In Nigeria today, hundreds of thousands of citizens die on account of lack of access to quality healthcare which a functional health insurance scheme could have guaranteed at all levels. Admitted that there can never be a one-size-fits-all model for guaranteeing health insurance for the society, we however believe that the defining problem with the National Health Insurance Scheme (NHIS) is the system-wide inequalities in its implementation which has resulted in the lack of financial protection for the health care needs of the vast majority of Nigerians.
Ordinarily, the main goal of the NHIS is “to facilitate fair-financing of healthcare costs through pooling and judicious utilisation of financial resources to provide financial risk protection and cost-burden sharing for people, against high cost of healthcare, through various pre-payment programmes prior to their falling ill.” But a scheme that is voluntary in practice cannot guarantee proactive protection for the country’s sick population.
The Health Minister, Prof Isaac Adewole, recently disclosed that the act establishing the NHIS requires a comprehensive review in order to make it work more efficiently for Nigerians who desperately need comprehensive healthcare coverage. While we agree with Adewole on the need to strengthen the law governing health insurance with a view to getting wider participation and ensuring effectiveness, we do not agree that a review of the act should be concerned about the power of the governing board. The fact that other federating units outside the federal government do not participate in the NHIS makes it somewhat ineffectual. How to get the states and local governments, as well as private sector organisations enlisted in the scheme should therefore be the overriding objective of any attempts to review the NHIS Act.
Indeed, as it stands with the NHIS, only a small proportion of Nigerians have prepaid health care, and this is not right if we must keep a healthy population. To therefore achieve the UHC which the country has signed on to, we are of the strong view that strengthening and adopting a comprehensive social health insurance scheme would have to happen and quickly too. We also believe that reforming the country’s healthcare financing through a review of the NHIS Act is critical to achieving the objective. The effectiveness of a social health insurance in Nigeria would also be strengthened with the inclusion of 36 states into the scheme, and getting them to set up and manage their own insurance schemes in line with the provisions of a reviewed NHIS.
The benefits of a health insurance scheme that works in a country like ours are many.
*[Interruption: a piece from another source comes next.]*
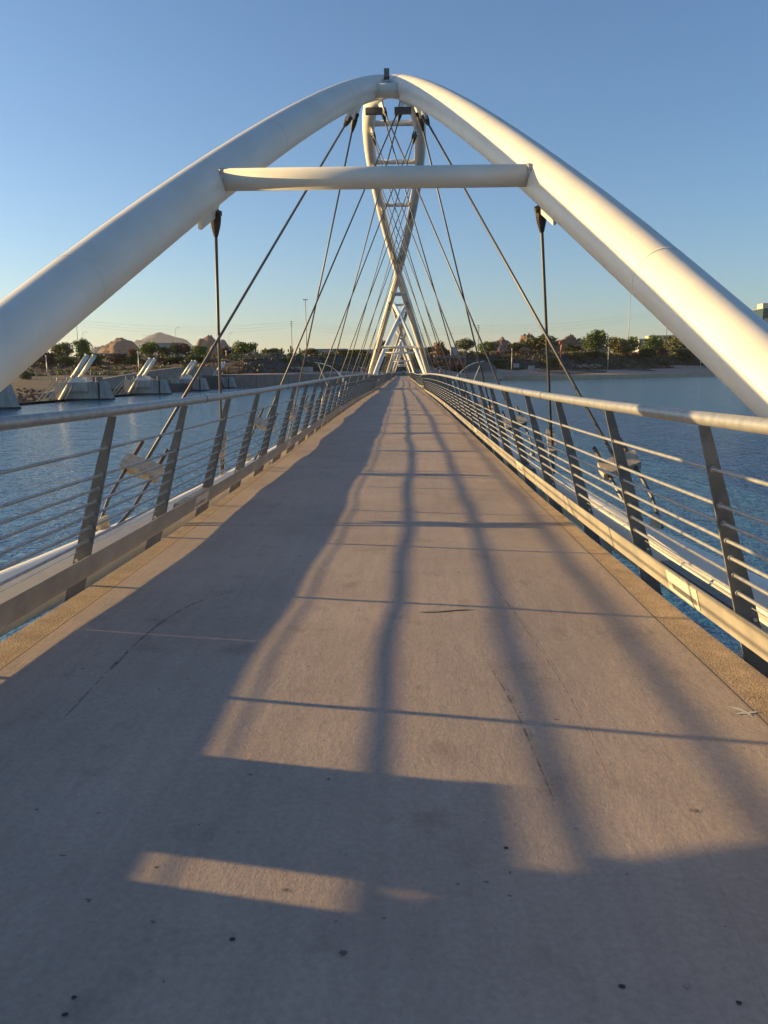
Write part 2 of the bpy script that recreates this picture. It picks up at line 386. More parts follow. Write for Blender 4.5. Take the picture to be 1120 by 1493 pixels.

One, the idea of cashless treatment for those insured makes it imperative for them to get immediate treatment in the course of sudden ill-health while the premium paid on health insurance is usually tax deductible. It is therefore important for the National Assembly to take into consideration all the factors that militate against the implementation of the NHIS Act and amend the law appropriately. Until we can extend health insurance to all citizens, the country’s push for UHC will be a mirage.